__Data excerpts__

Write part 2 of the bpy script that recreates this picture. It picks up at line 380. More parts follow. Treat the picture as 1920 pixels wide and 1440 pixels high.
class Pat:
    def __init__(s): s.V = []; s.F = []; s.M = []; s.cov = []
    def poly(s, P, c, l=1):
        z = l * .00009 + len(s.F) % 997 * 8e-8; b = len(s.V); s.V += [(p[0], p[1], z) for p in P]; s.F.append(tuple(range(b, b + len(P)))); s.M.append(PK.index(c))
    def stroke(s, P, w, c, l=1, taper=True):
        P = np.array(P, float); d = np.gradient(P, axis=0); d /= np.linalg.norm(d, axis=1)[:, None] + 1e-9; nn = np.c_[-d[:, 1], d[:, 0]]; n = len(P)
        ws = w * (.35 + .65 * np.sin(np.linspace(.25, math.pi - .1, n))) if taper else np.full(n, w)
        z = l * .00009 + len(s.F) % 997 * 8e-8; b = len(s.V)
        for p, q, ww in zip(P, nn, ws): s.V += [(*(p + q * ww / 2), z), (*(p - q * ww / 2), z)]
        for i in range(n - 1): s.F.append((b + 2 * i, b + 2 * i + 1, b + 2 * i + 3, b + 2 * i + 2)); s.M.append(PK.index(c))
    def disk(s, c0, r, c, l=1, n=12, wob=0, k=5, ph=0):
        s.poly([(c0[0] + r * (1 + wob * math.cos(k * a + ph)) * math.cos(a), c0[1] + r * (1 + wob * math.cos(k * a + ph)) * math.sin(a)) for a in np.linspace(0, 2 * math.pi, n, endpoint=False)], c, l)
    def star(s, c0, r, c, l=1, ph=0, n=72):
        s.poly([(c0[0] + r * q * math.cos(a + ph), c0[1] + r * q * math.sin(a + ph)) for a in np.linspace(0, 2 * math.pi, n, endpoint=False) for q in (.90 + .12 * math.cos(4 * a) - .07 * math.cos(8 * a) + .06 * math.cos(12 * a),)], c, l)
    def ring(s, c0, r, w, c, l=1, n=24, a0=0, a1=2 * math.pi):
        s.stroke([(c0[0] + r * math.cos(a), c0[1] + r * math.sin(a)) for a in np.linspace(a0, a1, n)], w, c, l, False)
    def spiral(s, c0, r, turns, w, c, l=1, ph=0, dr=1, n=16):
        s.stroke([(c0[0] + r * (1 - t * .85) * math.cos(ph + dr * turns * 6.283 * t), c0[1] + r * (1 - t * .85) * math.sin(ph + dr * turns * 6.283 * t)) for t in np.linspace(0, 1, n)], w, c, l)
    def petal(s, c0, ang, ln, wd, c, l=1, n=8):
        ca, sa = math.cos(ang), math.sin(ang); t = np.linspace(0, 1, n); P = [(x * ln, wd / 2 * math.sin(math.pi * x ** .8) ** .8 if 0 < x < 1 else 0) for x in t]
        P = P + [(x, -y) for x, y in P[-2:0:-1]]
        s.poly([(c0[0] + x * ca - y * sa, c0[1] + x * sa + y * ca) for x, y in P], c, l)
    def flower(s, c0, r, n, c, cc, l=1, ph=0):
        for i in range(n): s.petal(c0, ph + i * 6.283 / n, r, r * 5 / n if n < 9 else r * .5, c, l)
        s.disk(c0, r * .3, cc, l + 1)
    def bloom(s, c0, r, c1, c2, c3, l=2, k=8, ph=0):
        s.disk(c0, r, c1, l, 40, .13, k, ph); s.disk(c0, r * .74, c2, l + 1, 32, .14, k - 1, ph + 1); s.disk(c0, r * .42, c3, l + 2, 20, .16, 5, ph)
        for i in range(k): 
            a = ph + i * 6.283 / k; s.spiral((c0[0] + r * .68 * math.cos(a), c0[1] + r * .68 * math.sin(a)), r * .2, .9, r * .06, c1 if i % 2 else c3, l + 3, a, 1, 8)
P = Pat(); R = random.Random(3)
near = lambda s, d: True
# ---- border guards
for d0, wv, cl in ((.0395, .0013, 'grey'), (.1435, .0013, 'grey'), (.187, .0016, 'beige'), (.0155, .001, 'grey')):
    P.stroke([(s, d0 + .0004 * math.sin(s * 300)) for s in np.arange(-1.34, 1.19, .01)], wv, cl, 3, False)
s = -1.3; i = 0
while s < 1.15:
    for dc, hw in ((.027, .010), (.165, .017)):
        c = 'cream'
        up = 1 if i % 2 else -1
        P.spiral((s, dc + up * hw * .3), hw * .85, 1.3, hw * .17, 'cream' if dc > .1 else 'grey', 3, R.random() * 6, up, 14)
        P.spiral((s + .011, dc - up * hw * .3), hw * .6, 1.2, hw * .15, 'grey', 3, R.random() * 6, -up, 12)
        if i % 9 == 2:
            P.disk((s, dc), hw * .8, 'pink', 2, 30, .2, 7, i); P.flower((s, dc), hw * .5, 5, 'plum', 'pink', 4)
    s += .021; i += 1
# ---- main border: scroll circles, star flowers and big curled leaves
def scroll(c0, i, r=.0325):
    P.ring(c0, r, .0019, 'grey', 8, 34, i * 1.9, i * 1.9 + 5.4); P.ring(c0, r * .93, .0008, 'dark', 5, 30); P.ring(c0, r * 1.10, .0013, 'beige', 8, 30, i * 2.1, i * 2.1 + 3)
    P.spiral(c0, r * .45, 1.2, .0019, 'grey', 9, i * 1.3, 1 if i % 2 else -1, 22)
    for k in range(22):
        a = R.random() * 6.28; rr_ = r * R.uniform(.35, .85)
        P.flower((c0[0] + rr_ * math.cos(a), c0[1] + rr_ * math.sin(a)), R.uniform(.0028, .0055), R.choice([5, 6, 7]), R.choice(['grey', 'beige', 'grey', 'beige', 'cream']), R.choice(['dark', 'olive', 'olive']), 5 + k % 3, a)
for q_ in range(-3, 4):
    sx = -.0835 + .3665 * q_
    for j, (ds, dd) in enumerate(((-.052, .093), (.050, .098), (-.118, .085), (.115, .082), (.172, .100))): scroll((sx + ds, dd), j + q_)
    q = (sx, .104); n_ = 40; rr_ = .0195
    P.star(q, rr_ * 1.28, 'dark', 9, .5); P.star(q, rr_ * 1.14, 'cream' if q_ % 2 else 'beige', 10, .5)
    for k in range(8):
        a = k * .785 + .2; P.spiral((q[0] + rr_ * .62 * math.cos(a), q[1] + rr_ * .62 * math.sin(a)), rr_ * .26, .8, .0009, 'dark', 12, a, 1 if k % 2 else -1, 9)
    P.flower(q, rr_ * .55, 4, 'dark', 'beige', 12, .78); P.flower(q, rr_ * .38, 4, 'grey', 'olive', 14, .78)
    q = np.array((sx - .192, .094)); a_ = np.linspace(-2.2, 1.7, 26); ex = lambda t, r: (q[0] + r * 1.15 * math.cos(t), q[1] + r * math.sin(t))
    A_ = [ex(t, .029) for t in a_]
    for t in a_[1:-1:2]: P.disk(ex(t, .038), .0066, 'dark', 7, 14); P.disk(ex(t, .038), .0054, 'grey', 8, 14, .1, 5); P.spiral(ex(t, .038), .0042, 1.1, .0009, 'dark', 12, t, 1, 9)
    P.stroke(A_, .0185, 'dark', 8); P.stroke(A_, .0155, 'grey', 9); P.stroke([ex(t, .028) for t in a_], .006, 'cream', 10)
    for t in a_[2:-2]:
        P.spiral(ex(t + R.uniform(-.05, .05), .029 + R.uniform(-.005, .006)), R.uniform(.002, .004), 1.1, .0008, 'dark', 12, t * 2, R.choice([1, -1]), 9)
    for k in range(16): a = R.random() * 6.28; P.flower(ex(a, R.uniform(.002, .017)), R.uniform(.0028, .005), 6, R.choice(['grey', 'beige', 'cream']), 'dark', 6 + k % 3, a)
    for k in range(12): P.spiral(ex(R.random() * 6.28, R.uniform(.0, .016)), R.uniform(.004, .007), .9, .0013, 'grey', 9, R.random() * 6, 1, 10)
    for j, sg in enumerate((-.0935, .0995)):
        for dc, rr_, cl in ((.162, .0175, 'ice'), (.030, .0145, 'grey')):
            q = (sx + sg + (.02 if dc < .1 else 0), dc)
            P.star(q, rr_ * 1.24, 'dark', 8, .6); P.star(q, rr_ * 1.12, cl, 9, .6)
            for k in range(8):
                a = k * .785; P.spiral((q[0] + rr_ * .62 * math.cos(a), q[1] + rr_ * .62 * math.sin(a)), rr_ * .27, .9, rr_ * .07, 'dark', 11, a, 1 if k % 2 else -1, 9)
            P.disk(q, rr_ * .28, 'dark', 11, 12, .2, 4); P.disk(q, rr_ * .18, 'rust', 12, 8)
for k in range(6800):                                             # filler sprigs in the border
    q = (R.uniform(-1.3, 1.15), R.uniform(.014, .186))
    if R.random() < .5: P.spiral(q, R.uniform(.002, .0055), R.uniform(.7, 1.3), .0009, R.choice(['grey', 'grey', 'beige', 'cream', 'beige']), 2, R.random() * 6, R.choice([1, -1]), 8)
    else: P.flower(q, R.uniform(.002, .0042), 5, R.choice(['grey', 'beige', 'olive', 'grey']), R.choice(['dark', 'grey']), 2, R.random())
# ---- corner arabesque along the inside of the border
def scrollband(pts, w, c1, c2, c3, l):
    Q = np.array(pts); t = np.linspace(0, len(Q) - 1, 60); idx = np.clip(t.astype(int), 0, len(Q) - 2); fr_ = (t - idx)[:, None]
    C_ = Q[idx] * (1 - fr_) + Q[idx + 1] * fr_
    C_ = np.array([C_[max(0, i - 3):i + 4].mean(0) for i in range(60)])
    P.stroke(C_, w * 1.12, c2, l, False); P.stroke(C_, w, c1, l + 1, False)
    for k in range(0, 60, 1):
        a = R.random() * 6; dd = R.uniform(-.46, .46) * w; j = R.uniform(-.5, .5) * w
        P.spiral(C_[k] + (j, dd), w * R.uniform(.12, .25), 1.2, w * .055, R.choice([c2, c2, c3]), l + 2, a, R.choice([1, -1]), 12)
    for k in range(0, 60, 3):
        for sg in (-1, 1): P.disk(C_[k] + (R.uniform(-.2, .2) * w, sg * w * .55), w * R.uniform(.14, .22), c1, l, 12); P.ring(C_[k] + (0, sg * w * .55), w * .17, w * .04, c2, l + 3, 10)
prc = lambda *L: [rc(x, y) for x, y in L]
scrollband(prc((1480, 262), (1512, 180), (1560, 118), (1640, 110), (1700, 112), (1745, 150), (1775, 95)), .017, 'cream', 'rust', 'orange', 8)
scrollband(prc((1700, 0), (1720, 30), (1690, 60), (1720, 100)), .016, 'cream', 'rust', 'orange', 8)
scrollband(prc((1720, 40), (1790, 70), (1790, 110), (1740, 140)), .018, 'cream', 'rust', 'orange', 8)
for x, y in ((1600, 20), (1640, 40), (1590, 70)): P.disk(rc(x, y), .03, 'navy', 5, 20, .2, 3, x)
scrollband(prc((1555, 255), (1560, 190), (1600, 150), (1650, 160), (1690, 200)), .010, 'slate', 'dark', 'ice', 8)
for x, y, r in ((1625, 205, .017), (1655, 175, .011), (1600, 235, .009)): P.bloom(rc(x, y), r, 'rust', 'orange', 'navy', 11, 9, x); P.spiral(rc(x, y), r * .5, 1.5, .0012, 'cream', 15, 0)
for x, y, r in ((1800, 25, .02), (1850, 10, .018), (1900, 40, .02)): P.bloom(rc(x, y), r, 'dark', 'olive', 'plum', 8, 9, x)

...

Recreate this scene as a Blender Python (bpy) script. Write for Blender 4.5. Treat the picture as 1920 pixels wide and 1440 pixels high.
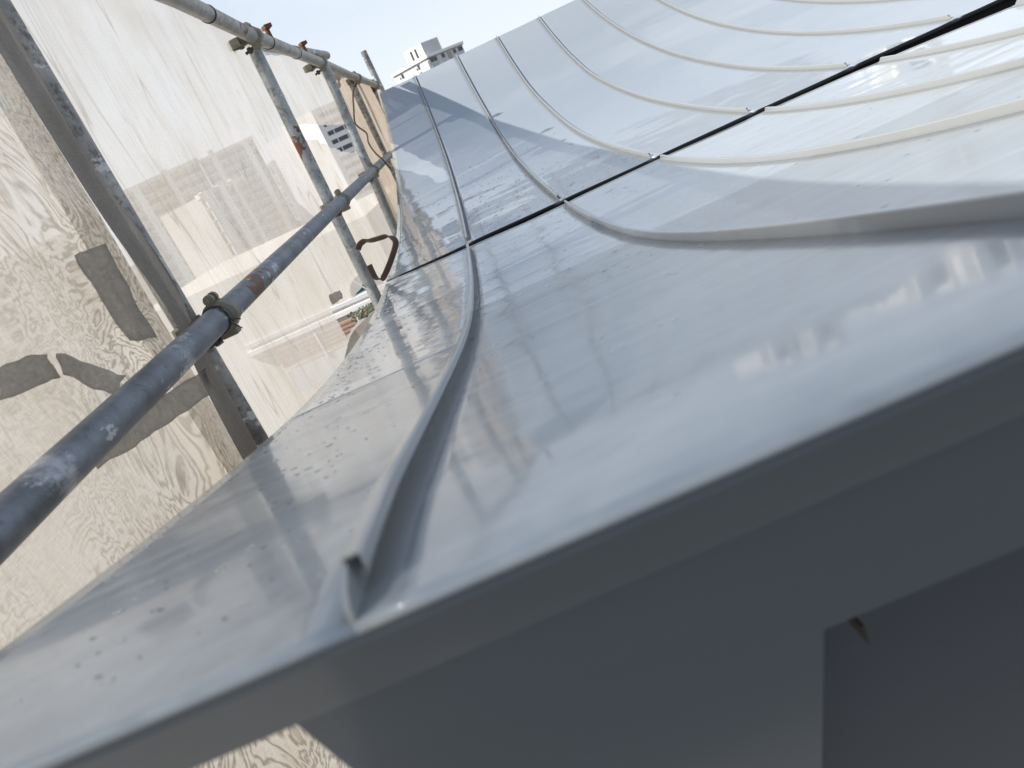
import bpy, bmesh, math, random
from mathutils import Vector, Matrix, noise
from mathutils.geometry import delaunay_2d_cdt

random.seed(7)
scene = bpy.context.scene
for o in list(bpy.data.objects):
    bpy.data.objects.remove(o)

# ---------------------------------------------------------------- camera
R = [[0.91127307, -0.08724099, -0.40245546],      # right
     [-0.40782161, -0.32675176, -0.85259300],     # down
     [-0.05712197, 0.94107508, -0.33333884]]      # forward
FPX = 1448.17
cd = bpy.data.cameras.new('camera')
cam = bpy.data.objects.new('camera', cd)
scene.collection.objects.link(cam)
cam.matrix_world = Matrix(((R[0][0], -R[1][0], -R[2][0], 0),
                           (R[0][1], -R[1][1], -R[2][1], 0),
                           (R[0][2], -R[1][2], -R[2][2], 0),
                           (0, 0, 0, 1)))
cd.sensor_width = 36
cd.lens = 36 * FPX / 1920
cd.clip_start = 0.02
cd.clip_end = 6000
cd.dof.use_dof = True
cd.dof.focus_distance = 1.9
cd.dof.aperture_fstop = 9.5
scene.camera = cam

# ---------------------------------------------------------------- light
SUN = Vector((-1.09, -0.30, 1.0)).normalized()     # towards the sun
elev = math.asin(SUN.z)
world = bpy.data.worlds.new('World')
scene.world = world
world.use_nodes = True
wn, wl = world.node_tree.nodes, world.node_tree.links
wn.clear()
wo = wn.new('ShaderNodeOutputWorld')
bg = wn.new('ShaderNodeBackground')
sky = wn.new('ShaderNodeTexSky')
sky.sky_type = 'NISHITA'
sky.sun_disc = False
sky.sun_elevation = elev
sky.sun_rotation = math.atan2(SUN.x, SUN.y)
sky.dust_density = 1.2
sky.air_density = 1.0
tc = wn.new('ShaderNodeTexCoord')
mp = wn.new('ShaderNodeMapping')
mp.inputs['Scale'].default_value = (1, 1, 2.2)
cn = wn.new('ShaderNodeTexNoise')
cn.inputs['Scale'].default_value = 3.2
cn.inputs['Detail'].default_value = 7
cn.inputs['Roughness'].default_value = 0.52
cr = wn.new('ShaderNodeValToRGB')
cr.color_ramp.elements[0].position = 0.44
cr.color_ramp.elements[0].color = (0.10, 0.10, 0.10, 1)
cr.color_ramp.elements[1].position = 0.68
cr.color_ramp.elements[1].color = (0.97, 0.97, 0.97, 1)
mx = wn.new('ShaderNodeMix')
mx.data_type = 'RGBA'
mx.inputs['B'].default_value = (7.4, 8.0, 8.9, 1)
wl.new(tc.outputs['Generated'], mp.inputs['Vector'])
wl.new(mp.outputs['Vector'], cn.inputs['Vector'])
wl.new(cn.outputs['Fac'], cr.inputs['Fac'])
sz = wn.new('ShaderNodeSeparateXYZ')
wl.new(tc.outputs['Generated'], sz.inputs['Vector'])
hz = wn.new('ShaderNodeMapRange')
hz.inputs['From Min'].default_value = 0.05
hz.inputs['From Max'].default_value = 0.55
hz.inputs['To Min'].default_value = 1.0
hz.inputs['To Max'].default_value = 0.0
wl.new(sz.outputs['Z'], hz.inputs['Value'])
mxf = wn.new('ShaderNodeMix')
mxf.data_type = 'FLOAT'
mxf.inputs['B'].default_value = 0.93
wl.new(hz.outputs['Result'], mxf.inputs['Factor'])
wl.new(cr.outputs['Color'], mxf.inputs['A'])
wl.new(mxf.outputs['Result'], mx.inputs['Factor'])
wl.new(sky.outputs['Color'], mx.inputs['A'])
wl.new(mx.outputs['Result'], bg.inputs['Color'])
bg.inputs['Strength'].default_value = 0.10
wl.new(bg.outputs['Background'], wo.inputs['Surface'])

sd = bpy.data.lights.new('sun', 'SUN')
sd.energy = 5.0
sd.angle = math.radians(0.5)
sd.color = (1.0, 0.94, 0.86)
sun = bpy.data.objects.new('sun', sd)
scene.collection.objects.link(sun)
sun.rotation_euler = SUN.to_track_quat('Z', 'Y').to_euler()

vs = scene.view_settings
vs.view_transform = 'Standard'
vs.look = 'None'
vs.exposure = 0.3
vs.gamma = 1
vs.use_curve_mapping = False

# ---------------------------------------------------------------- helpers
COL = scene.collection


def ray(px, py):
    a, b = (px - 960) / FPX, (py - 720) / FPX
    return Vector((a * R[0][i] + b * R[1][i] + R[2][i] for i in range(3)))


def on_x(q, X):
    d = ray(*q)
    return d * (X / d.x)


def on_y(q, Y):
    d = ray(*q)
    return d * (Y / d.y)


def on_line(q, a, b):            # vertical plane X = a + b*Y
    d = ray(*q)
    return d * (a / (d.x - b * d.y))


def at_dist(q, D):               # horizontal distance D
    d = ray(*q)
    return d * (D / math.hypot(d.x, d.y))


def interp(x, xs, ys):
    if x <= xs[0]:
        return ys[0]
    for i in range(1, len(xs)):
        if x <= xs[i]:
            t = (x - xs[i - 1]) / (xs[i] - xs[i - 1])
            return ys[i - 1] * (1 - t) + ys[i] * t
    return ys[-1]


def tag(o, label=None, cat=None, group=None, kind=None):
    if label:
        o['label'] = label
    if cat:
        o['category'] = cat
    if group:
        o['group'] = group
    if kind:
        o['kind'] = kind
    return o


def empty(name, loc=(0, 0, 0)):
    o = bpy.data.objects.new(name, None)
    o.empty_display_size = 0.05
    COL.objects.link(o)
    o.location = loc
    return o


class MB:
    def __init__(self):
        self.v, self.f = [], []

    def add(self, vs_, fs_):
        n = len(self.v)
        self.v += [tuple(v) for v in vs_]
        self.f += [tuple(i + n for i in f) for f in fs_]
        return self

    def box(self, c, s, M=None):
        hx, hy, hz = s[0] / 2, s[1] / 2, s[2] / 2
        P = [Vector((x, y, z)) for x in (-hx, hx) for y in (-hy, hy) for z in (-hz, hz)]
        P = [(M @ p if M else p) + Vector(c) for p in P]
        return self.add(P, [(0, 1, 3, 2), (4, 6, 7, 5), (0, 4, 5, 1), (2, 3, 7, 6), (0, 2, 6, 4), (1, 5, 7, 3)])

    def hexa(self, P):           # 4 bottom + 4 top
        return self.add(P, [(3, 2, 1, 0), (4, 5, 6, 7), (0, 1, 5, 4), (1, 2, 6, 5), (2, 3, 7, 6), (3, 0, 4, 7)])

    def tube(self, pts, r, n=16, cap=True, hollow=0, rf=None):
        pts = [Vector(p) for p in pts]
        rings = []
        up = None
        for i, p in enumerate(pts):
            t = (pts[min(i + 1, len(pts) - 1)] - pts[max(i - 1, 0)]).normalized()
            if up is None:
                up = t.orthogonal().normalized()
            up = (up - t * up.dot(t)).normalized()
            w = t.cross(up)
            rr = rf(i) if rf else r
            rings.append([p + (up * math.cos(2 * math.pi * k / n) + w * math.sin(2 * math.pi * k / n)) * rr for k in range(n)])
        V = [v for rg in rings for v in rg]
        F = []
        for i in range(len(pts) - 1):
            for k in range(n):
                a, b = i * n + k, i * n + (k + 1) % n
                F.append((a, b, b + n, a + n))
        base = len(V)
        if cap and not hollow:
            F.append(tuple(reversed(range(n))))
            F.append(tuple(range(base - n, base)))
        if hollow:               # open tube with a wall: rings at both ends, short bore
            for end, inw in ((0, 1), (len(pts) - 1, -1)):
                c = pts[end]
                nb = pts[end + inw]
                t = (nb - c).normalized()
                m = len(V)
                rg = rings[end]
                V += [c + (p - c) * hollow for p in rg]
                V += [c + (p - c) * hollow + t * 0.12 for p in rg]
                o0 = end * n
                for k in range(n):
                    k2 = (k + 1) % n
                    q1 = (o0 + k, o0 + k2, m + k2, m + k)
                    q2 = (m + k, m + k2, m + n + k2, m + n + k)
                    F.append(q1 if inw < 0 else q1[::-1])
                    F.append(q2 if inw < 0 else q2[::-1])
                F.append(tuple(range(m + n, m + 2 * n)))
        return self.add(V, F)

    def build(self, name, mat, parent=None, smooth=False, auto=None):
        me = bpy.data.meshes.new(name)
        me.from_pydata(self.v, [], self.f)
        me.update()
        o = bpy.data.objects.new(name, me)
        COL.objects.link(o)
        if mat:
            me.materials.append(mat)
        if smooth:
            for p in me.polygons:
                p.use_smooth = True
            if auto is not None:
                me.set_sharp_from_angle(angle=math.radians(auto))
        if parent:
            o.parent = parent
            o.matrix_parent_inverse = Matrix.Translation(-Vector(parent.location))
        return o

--

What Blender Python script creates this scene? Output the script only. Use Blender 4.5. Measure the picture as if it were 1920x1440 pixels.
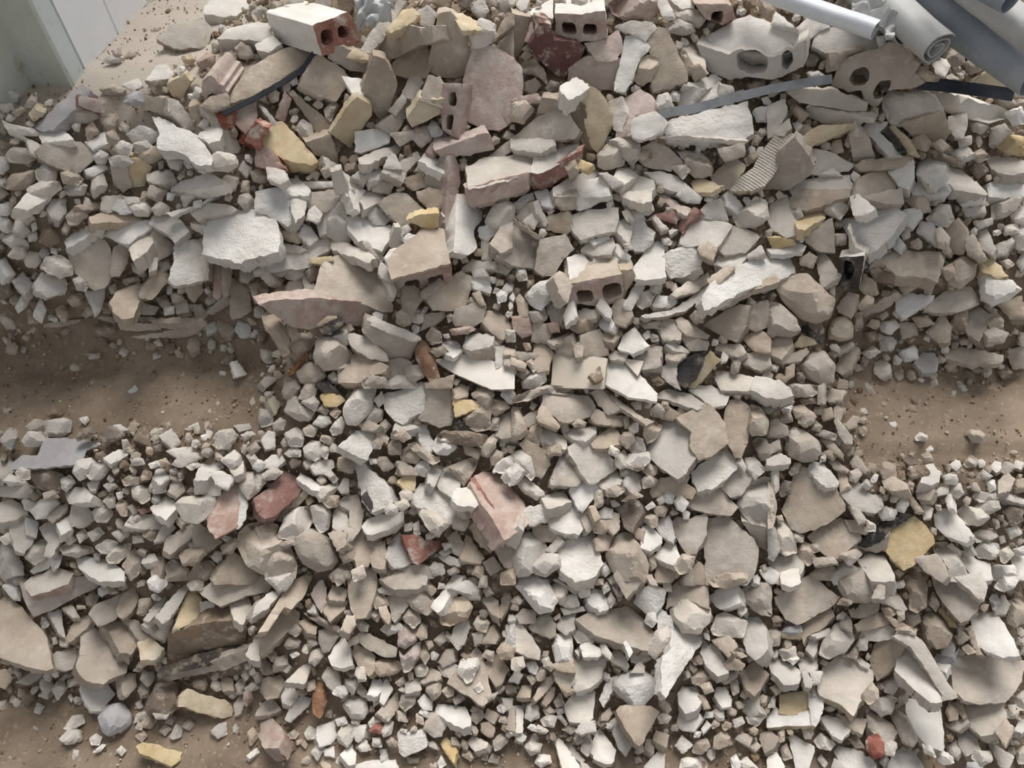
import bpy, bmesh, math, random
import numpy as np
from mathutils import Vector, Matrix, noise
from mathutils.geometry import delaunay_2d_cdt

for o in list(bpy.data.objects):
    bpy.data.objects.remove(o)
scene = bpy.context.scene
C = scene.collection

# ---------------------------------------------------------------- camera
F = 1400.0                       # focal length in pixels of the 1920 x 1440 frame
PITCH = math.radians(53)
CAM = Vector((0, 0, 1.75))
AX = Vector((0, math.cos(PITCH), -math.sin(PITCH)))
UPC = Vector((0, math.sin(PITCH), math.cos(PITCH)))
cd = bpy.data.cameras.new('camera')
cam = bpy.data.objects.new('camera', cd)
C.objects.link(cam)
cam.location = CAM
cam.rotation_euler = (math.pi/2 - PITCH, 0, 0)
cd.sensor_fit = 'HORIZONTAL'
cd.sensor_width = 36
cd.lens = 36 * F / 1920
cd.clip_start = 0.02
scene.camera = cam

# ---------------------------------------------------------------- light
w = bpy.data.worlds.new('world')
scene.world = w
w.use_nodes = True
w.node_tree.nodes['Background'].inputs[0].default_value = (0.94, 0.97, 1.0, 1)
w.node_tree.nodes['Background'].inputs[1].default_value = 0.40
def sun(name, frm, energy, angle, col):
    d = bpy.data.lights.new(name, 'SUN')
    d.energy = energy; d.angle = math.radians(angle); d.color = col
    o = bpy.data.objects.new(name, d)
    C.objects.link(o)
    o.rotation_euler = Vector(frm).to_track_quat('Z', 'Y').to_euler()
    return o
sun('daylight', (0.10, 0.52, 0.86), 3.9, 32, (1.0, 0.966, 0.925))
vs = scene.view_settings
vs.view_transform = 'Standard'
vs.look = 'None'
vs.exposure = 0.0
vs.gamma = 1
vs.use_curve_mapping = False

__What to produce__
Repeat exactly, and only, the entries from the line with "What Blender Python" through the line with "C = scene.collection". Pictures are skipped.

__Expected answer__
What Blender Python script creates this scene? Output the script only. Use Blender 4.5. Measure the picture as if it were 1920x1440 pixels.
import bpy, bmesh, math, random
import numpy as np
from mathutils import Vector, Matrix, noise
from mathutils.geometry import delaunay_2d_cdt

for o in list(bpy.data.objects):
    bpy.data.objects.remove(o)
scene = bpy.context.scene
C = scene.collection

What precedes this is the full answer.